Clearly, Steinfels is absolutely correct in this analysis. One has only to look at the thread of comments that have flowed at Commonweal in response to Joseph Bottum's essay admitting defeat about marriage equality, to which the link in the first paragraph here points, to see how right Steinfels is, to see how persistent one Catholic after another, including Mr. Peasley, is about using the gays as a unique cipher for the brokenness of civilization, as a threat to the stability of Christian civilization, because, my God, who knows how we--the heterosexuals, the normal people--might get out of control, if we allowed them to enjoy the same rights and privileges we enjoy?
And guess how one R.R. Reno chooses to respond yesterday at First Things, the journal Joseph Bottum formerly edited, to Bottum's essay admitting defeat about marriage equality? Here's Reno (who was formerly a theology professor at Creighton University and is now editor at First Things) on the real danger that tolerance and acceptance of homosexuality poses to civilization:
It’s an image of transgression, and to affirm it relieves moral pressure, giving room for our own transgressive desires. If two men can have sex, then surely there are no traditional limits on what men and women can do.

Sound familiar? It's about us, the normal people. The heterosexual ones. The Catholics. Catholic = heterosexual ≠ homosexual.
Let the homosexuals transgress, and we--the normal people, the heterosexual ones, the Catholics--might transgress, in turn. We might give room to "our own transgressive desires." If you permit two men to have sex, all limits have vanished on what you might do in your own bedrooms.
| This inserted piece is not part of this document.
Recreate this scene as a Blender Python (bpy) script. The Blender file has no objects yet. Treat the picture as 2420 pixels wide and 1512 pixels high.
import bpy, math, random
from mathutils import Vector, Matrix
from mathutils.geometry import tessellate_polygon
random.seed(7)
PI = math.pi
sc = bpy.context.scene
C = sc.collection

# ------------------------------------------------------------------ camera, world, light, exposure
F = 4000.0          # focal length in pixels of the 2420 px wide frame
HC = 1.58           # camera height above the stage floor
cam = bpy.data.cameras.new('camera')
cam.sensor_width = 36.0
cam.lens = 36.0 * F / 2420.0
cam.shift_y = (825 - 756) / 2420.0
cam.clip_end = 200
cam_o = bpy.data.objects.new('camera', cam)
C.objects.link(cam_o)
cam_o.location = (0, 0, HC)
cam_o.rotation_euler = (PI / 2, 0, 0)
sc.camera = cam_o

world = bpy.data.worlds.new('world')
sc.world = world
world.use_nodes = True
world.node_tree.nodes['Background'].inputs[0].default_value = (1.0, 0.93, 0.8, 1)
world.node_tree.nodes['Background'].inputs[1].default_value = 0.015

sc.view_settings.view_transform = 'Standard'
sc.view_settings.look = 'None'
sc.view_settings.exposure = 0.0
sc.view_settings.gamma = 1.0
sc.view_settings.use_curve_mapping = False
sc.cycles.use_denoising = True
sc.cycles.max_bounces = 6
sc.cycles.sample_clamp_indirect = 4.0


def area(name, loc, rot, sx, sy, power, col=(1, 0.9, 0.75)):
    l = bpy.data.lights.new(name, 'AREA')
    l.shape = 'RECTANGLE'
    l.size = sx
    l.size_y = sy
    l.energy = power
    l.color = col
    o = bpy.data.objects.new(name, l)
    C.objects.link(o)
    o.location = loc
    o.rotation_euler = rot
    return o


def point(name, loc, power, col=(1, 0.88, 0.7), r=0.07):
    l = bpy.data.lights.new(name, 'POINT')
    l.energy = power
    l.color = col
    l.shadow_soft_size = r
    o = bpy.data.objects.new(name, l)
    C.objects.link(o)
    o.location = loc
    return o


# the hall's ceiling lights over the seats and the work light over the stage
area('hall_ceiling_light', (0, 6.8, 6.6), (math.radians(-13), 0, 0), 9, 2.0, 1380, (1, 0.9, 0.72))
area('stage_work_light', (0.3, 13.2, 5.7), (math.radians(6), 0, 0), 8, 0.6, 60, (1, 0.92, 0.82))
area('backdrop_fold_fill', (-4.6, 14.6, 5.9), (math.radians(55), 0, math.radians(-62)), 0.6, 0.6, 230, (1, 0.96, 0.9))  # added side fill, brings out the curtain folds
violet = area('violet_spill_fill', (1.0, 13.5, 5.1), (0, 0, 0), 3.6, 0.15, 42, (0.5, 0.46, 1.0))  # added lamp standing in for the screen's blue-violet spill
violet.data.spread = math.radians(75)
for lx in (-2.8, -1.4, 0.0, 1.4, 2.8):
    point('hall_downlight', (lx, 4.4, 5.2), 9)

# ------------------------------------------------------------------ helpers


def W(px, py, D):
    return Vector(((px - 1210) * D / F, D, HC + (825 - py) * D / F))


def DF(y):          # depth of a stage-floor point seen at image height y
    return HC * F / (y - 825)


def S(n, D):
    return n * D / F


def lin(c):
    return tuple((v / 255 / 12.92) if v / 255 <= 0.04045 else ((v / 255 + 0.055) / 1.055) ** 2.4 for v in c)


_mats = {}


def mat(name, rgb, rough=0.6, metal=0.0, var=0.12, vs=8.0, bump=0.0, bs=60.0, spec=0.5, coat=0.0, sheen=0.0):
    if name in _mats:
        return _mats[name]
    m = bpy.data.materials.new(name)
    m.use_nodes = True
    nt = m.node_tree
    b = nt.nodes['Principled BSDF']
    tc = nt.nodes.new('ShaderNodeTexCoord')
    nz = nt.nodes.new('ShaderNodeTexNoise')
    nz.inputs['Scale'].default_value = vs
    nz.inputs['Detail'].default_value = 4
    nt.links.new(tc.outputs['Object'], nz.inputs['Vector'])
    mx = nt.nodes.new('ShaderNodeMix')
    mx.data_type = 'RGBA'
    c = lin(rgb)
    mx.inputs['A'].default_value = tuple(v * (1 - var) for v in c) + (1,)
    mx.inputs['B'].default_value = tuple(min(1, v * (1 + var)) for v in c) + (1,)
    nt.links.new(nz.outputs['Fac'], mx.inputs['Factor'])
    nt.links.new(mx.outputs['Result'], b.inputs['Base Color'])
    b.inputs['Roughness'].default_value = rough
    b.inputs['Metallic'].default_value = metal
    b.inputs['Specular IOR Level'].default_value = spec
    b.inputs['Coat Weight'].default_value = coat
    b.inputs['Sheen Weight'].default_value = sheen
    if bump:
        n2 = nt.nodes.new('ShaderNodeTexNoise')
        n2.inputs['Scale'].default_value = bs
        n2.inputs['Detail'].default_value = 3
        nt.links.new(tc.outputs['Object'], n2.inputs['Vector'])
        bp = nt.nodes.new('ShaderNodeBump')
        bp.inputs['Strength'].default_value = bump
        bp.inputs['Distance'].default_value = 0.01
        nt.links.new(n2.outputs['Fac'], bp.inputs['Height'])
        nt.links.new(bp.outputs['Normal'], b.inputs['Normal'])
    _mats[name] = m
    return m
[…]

You normal people. You heterosexual people. You Catholics.
My God, you might even contracept.
Does anything about this argument, which is now as flat as an open bottle of day-old beer, strike you, as it does me, as more than a little bit unfair? As atrociously unfair, perhaps? 
This continued choice--a cruel one, since gay people have long since demanded that social and religious groups stop using us in this egregiously unfair way--to turn a targeted minority of human beings into a cipher for the brokenness of everyone . . . ? This scapegoating, since it blames my sins on you, with blithe, unreflective convenience, permitting me never to examine my own behavior, intentions . . . ?
And never to examine my own unmerited power and privilege, which allow me, in the first place, to use another group of my fellow human beings with impunity, with such breathtaking arrogance, turning them into an object designed to serve my own malicious needs . . . . These arguments are the very definition of discrimination, and if anyone is still seeking to understand precisely what energizes LGBTI human beings today in our quest to kick down closet doors and secure human rights, I suggest that they look carefully at these gross arguments and try to imagine, if only for a moment, what it might feel like to be used repeatedly in this way by fellow human beings who sincerely imagine that such behavior demonstrates their moral superiority, and not its precise opposite.
Stand up and spit in their face, and God love and protect you, indeed.